--- Given information ---

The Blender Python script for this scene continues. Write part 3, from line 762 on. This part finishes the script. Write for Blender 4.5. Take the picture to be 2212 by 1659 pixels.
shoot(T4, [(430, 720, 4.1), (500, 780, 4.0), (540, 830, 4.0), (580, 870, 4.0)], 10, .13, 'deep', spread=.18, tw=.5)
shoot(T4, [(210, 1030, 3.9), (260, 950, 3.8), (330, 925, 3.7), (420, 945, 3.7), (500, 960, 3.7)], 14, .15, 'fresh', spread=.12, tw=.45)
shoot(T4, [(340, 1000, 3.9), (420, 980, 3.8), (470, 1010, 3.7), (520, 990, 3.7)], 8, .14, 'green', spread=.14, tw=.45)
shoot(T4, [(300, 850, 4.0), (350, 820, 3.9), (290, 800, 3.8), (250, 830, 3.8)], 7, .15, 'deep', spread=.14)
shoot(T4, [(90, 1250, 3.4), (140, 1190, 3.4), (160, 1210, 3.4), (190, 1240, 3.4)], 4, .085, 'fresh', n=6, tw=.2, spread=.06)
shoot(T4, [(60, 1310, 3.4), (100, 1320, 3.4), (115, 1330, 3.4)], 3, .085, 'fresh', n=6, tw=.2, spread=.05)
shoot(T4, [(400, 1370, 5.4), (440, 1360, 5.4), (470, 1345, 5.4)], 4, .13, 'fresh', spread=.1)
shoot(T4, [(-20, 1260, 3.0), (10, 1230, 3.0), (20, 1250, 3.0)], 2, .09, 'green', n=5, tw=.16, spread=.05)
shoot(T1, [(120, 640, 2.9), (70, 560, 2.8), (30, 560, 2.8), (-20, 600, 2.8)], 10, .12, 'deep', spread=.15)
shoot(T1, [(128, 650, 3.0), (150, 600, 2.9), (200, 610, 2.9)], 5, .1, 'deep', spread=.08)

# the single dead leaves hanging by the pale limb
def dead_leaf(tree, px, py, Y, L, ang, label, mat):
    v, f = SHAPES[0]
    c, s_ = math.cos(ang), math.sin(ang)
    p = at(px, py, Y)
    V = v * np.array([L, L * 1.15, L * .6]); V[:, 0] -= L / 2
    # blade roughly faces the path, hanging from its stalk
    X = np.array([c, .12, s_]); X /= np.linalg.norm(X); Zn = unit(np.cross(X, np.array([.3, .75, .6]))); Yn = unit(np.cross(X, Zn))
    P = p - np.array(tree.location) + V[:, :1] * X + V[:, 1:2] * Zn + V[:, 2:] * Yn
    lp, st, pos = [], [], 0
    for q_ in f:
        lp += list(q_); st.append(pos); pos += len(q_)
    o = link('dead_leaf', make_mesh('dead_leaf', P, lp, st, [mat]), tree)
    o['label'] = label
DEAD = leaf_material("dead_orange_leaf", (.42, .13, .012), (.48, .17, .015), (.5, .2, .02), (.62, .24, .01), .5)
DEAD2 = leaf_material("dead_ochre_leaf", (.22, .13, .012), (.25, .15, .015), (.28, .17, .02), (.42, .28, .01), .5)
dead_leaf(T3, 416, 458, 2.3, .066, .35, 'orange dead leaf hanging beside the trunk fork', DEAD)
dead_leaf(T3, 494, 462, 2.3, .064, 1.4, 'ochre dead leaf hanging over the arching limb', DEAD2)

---

What the task asks = Repeat back the data above, exact to the last character.

Response =
The Blender Python script for this scene continues. Write part 3, from line 762 on. This part finishes the script. Write for Blender 4.5. Take the picture to be 2212 by 1659 pixels.
shoot(T4, [(430, 720, 4.1), (500, 780, 4.0), (540, 830, 4.0), (580, 870, 4.0)], 10, .13, 'deep', spread=.18, tw=.5)
shoot(T4, [(210, 1030, 3.9), (260, 950, 3.8), (330, 925, 3.7), (420, 945, 3.7), (500, 960, 3.7)], 14, .15, 'fresh', spread=.12, tw=.45)
shoot(T4, [(340, 1000, 3.9), (420, 980, 3.8), (470, 1010, 3.7), (520, 990, 3.7)], 8, .14, 'green', spread=.14, tw=.45)
shoot(T4, [(300, 850, 4.0), (350, 820, 3.9), (290, 800, 3.8), (250, 830, 3.8)], 7, .15, 'deep', spread=.14)
shoot(T4, [(90, 1250, 3.4), (140, 1190, 3.4), (160, 1210, 3.4), (190, 1240, 3.4)], 4, .085, 'fresh', n=6, tw=.2, spread=.06)
shoot(T4, [(60, 1310, 3.4), (100, 1320, 3.4), (115, 1330, 3.4)], 3, .085, 'fresh', n=6, tw=.2, spread=.05)
shoot(T4, [(400, 1370, 5.4), (440, 1360, 5.4), (470, 1345, 5.4)], 4, .13, 'fresh', spread=.1)
shoot(T4, [(-20, 1260, 3.0), (10, 1230, 3.0), (20, 1250, 3.0)], 2, .09, 'green', n=5, tw=.16, spread=.05)
shoot(T1, [(120, 640, 2.9), (70, 560, 2.8), (30, 560, 2.8), (-20, 600, 2.8)], 10, .12, 'deep', spread=.15)
shoot(T1, [(128, 650, 3.0), (150, 600, 2.9), (200, 610, 2.9)], 5, .1, 'deep', spread=.08)

# the single dead leaves hanging by the pale limb
def dead_leaf(tree, px, py, Y, L, ang, label, mat):
    v, f = SHAPES[0]
    c, s_ = math.cos(ang), math.sin(ang)
    p = at(px, py, Y)
    V = v * np.array([L, L * 1.15, L * .6]); V[:, 0] -= L / 2
    # blade roughly faces the path, hanging from its stalk
    X = np.array([c, .12, s_]); X /= np.linalg.norm(X); Zn = unit(np.cross(X, np.array([.3, .75, .6]))); Yn = unit(np.cross(X, Zn))
    P = p - np.array(tree.location) + V[:, :1] * X + V[:, 1:2] * Zn + V[:, 2:] * Yn
    lp, st, pos = [], [], 0
    for q_ in f:
        lp += list(q_); st.append(pos); pos += len(q_)
    o = link('dead_leaf', make_mesh('dead_leaf', P, lp, st, [mat]), tree)
    o['label'] = label
DEAD = leaf_material("dead_orange_leaf", (.42, .13, .012), (.48, .17, .015), (.5, .2, .02), (.62, .24, .01), .5)
DEAD2 = leaf_material("dead_ochre_leaf", (.22, .13, .012), (.25, .15, .015), (.28, .17, .02), (.42, .28, .01), .5)
dead_leaf(T3, 416, 458, 2.3, .066, .35, 'orange dead leaf hanging beside the trunk fork', DEAD)
dead_leaf(T3, 494, 462, 2.3, .064, 1.4, 'ochre dead leaf hanging over the arching limb', DEAD2)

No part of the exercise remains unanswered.